Construction Paper Critters. Cut life-size bats from black construction paper and tape them to the windows and walls. You can also use fishing wire to hang them from the ceiling. In dim light the effect is quite startling.


Spindly Trees. Draw free-hand trees (just the trunk and branches) on paper with luminescent paint. Don't worry too much about perfection - the idea is to have tall, spindly images that are reflected in the candlelight.

Paint it Black.  Everything looks more on-theme if it is painted black, so go ahead and bring out the spray paint for everything from candle-holders to vases.  One look I especially like is bare branches sprouting from a big black urn.

Go Crazy with Candy Corn.  Fill clear glass vases with it, scatter it across the dining room table, use it to anchor votive candles, decorate bare branches with it -- nothing says "Halloween" quite like this tasty treat!

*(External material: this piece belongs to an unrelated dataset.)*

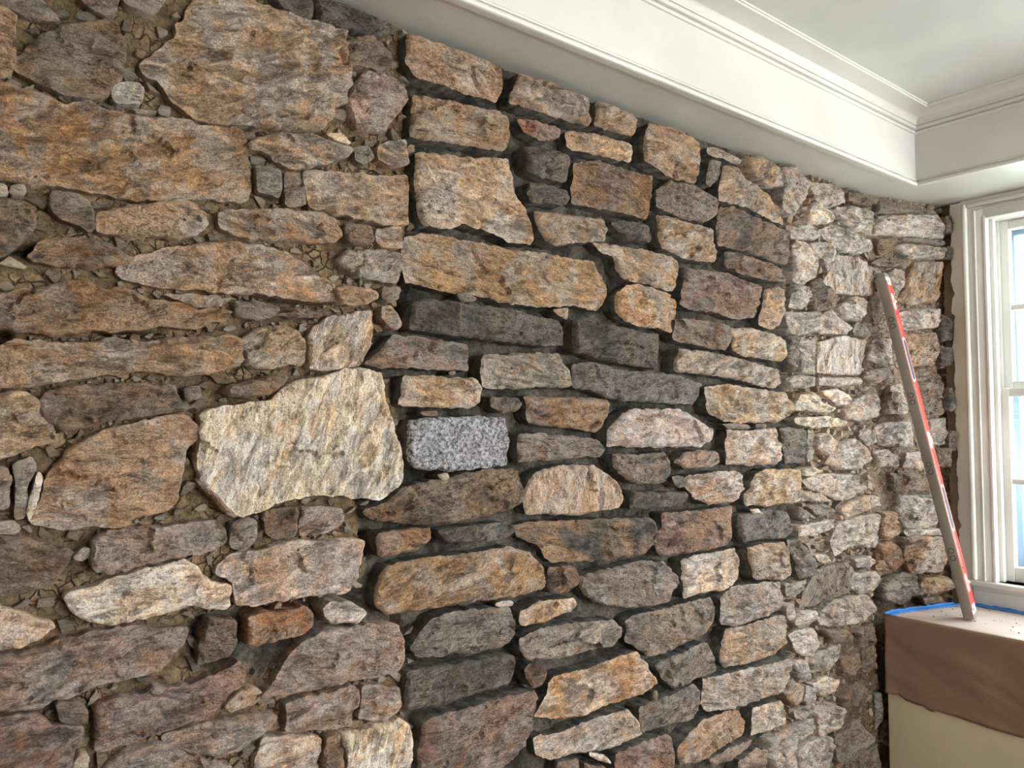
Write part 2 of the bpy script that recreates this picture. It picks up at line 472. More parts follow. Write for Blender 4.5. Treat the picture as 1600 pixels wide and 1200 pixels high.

Halloween howls. Don't forget about sound. Having a soundtrack of eerie moans, groans, and scary music (e.g. Michael Jackson's Thriller) will help set the mood you are creating with your decorations.

Friday, October 2, 2009

Flowering Frugality

The gift of flowers is a lovely gesture. A bouquet of blossoms can cheer up a sick friend, assure loved ones that you've remembered their birthdays, and, of course, send a flamboyant declaration of your love. But sending flowers can be expensive. Here are some ways that you can reap all of the benefits without incurring all the costs:
  • Go local. Call a local florist in the recipient's town, rather than using a nation-wide service like 1-800-Flowers or FTD. Doing so may involve a bit of online research, but the payoff will be a more impressive bouquet for less money, since the local florist can use what is already abundantly and beautifully in stock, rather than trying to match a pre-set arrangement.
  • Deliver it yourself. The cost of delivery manpower plays a large role in the cost of delivered flowers. So if you can drop off the arrangement yourself (perhaps even using a container you already own, thereby saving even more money), you'll save plenty of dough.
  • Start from scratch. If you are planning a gift in advance, grow your own flowers from seed, clippings, or bulbs, replanting them in a pretty container (perhaps an old teacup for a bunch of marigolds or a teapot for some bright tulips.
  • Go Green. Cut flowers are beautiful for only a short time, so for the best bang for you buck, buy a plant instead. You can even match the plant you choose to the specific interests of your recipient, buying a rosemary plant for someone who loves to cook, and a rose plant for someone who enjoys gardening.